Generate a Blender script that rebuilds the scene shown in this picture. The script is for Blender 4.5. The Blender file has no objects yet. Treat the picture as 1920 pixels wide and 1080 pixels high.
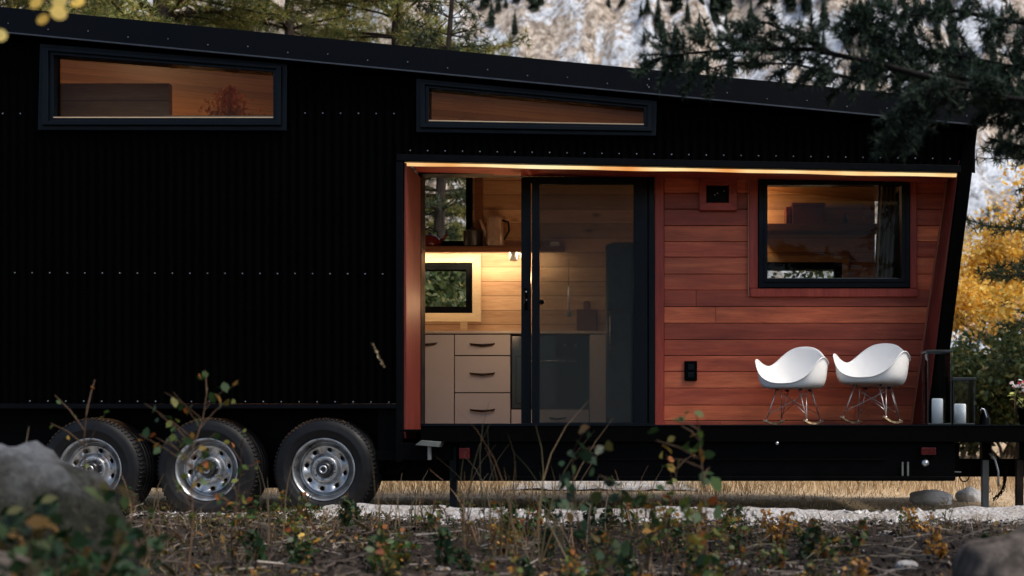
import bpy, math, random
import numpy as np
from mathutils import Vector, Matrix
R = math.radians
random.seed(7)
rng = np.random.default_rng(7)
scene = bpy.context.scene
C = scene.collection

# ------------------------------------------------------------------ camera numbers
CAMY, CAMZ, F = -8.0, 0.70, 2000.0
def X(px, d=0.0): return (px - 1250) * (d - CAMY) / F        # pixel column of the photograph at depth d -> metres
def Z(py, d=0.0): return CAMZ + (800 - py) * (d - CAMY) / F
def P(px, py, d=0.0): return Vector((X(px, d), d, Z(py, d)))

# ------------------------------------------------------------------ object helpers
def link(o): C.objects.link(o); return o
def thing(name, label, cat, loc=(0, 0, 0), group=None, rotz=0):
    o = bpy.data.objects.new(name, None); link(o)
    o.empty_display_size = .1
    o.location = loc; o.rotation_euler = (0, 0, rotz)
    o['label'] = label; o['category'] = cat
    if group: o['group'] = group
    return o
def tag(o, label, cat, group=None):
    o['label'] = label; o['category'] = cat
    if group: o['group'] = group
    return o
def root_loc(o):
    while o.parent is not None: o = o.parent
    return Vector(o.location)
def copy_tree(o, parent=None):
    c = o.copy(); C.objects.link(c)
    if parent is not None: c.parent = parent
    for ch in list(o.children): copy_tree(ch, c)
    return c

class MB:
    def __init__(s): s.v = []; s.f = []; s.m = []
    def add(s, vs, fs, mi=0):
        b = len(s.v); s.v.extend([tuple(p) for p in vs])
        for f in fs: s.f.append(tuple(b + i for i in f)); s.m.append(mi)
    def hexa(s, p, mi=0):      # 8 points: bottom loop 0-3 ccw, top loop 4-7
        s.add(p, [(3, 2, 1, 0), (4, 5, 6, 7), (0, 1, 5, 4), (1, 2, 6, 5), (2, 3, 7, 6), (3, 0, 4, 7)], mi)
    def box(s, x0, x1, y0, y1, z0, z1, mi=0):
        s.hexa([(x0, y0, z0), (x1, y0, z0), (x1, y1, z0), (x0, y1, z0), (x0, y0, z1), (x1, y0, z1), (x1, y1, z1), (x0, y1, z1)], mi)
    def xz(s, q, y0, y1, mi=0):  # quad in the x-z plane (BL BR TR TL) extruded from y0 (near) to y1
        bl, br, tr, tl = q
        s.hexa([(bl[0], y0, bl[1]), (br[0], y0, br[1]), (br[0], y1, br[1]), (bl[0], y1, bl[1]),
                (tl[0], y0, tl[1]), (tr[0], y0, tr[1]), (tr[0], y1, tr[1]), (tl[0], y1, tl[1])], mi)
    def ring(s, o, i, y0, y1, mi=0):  # frame between outer quad o and inner quad i (BL BR TR TL)
        for k in range(4):
            a, b = k, (k + 1) % 4
            p = [o[a], o[b], i[b], i[a]]
            vs = [(q[0], y0, q[1]) for q in p] + [(q[0], y1, q[1]) for q in p]
            s.add(vs, [(0, 1, 2, 3), (7, 6, 5, 4), (0, 4, 5, 1), (2, 6, 7, 3)], mi)
    def tube(s, pts, rad, n=8, mi=0, cap=True):
        pts = [Vector(p) for p in pts]
        if not hasattr(rad, '__len__'): rad = [rad] * len(pts)
        rings = []; prev = None
        for k, p in enumerate(pts):
            t = (pts[min(k + 1, len(pts) - 1)] - pts[max(k - 1, 0)])
            if t.length < 1e-9: t = Vector((0, 0, 1))
            t.normalize()
            u = prev if prev is not None else (Vector((0, 0, 1)) if abs(t.z) < .9 else Vector((1, 0, 0)))
            u = (u - t * u.dot(t))
            if u.length < 1e-6: u = t.orthogonal()
            u.normalize(); prev = u; w = t.cross(u)
            rings.append([p + (u * math.cos(2 * math.pi * j / n) + w * math.sin(2 * math.pi * j / n)) * rad[k] for j in range(n)])
        vs = [q for r in rings for q in r]; fs = []
        for k in range(len(pts) - 1):
            for j in range(n):
                fs.append((k * n + j, k * n + (j + 1) % n, (k + 1) * n + (j + 1) % n, (k + 1) * n + j))
        if cap: fs.append(tuple(range(n - 1, -1, -1))); fs.append(tuple((len(pts) - 1) * n + j for j in range(n)))
        s.add(vs, fs, mi)
    def lathe(s, prof, n=48, axis='y', c=(0, 0, 0), mi=0, closed=False):  # prof: (radius, along-axis)
        vs = []
        for r, a in prof:
            for j in range(n):
                t = 2 * math.pi * j / n; ca, sa = r * math.cos(t), r * math.sin(t)
                vs.append((c[0] + ca, c[1] + a, c[2] + sa) if axis == 'y' else (c[0] + ca, c[1] + sa, c[2] + a))
        fs = []; m = len(prof)
        for k in range(m if closed else m - 1):
            k2 = (k + 1) % m
            for j in range(n):
                fs.append((k * n + j, k * n + (j + 1) % n, k2 * n + (j + 1) % n, k2 * n + j))
        s.add(vs, fs, mi)
    def build(s, name, mat, parent=None, smooth=False, bevel=0, local=False, recalc=True):
        me = bpy.data.meshes.new(name)
        off = Vector((0, 0, 0)) if (parent is None or local) else root_loc(parent)
        me.from_pydata([(p[0] - off[0], p[1] - off[1], p[2] - off[2]) for p in s.v], [], s.f)
        for m in (mat if isinstance(mat, (list, tuple)) else [mat]): me.materials.append(m)
        if any(s.m): me.polygons.foreach_set('material_index', s.m)
        if recalc:
            import bmesh
            bm = bmesh.new(); bm.from_mesh(me); bmesh.ops.recalc_face_normals(bm, faces=bm.faces); bm.to_mesh(me); bm.free()
        if smooth: me.polygons.foreach_set('use_smooth', [True] * len(me.polygons))
        o = bpy.data.objects.new(name, me); link(o)
        if parent is not None: o.parent = parent
        if bevel:
            b = o.modifiers.new('bevel', 'BEVEL'); b.width = bevel; b.segments = 2; b.limit_method = 'ANGLE'; b.angle_limit = R(40)
        return o
def tri_mesh(name, V, k, mat, parent=None, smooth=False):
    """V: (n*k,3) array, consecutive k vertices per face"""
    n = len(V) // k
    me = bpy.data.meshes.new(name)
    me.vertices.add(n * k); me.vertices.foreach_set('co', np.ascontiguousarray(V, dtype=np.float32).ravel())
    me.loops.add(n * k); me.loops.foreach_set('vertex_index', np.arange(n * k, dtype=np.int32))
    me.polygons.add(n); me.polygons.foreach_set('loop_start', np.arange(0, n * k, k, dtype=np.int32))
    me.update(calc_edges=True); me.validate()
    me.materials.append(mat)
    o = bpy.data.objects.new(name, me); link(o)
    if parent is not None: o.parent = parent
    return o
def grid_mesh(name, V, nu, nv, mat, smooth=True):
    """V (nv*nu,3) row-major"""
    me = bpy.data.meshes.new(name)
    i = np.arange(nv - 1)[:, None] * nu + np.arange(nu - 1)[None, :]
    q = np.stack([i, i + 1, i + nu + 1, i + nu], -1).reshape(-1, 4).astype(np.int32)
    me.vertices.add(len(V)); me.vertices.foreach_set('co', np.ascontiguousarray(V, dtype=np.float32).ravel())
    me.loops.add(q.size); me.loops.foreach_set('vertex_index', q.ravel())
    me.polygons.add(len(q)); me.polygons.foreach_set('loop_start', np.arange(0, q.size, 4, dtype=np.int32))
    me.update(calc_edges=True)
    if smooth: me.polygons.foreach_set('use_smooth', [True] * len(q))
    me.materials.append(mat)
    return link(bpy.data.objects.new(name, me))

# value noise
def _h(ix, iy, seed):
    n = (ix.astype(np.int64) * 374761393 + iy.astype(np.int64) * 668265263 + seed * 974648) & 0x7fffffff
    n = ((n ^ (n >> 13)) * 1274126177) & 0x7fffffff
    return ((n ^ (n >> 16)) & 0xffff) / 65535.0
def vnoise(x, y, seed=0):
    x = np.asarray(x, float); y = np.asarray(y, float)
    ix, iy = np.floor(x), np.floor(y); fx, fy = x - ix, y - iy
    fx = fx * fx * (3 - 2 * fx); fy = fy * fy * (3 - 2 * fy)
    a, b, c, d = _h(ix, iy, seed), _h(ix + 1, iy, seed), _h(ix, iy + 1, seed), _h(ix + 1, iy + 1, seed)
    return (a + (b - a) * fx) * (1 - fy) + (c + (d - c) * fx) * fy
def fbm(x, y, seed=0, oct=5, gain=.5):
    t = 0; a = 1; n = 0
    for k in range(oct):
        t = t + a * vnoise(x * 2 ** k, y * 2 ** k, seed + k * 17); n += a; a *= gain
    return t / n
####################
Please reproduce the listing exactly from its opening line through the line that contains "def P(px, py, d=0.0): return", both included, with all pictures omitted.

Generate a Blender script that rebuilds the scene shown in this picture. The script is for Blender 4.5. The Blender file has no objects yet. Treat the picture as 1920 pixels wide and 1080 pixels high.
import bpy, math, random
import numpy as np
from mathutils import Vector, Matrix
R = math.radians
random.seed(7)
rng = np.random.default_rng(7)
scene = bpy.context.scene
C = scene.collection

# ------------------------------------------------------------------ camera numbers
CAMY, CAMZ, F = -8.0, 0.70, 2000.0
def X(px, d=0.0): return (px - 1250) * (d - CAMY) / F        # pixel column of the photograph at depth d -> metres
def Z(py, d=0.0): return CAMZ + (800 - py) * (d - CAMY) / F
def P(px, py, d=0.0): return Vector((X(px, d), d, Z(py, d)))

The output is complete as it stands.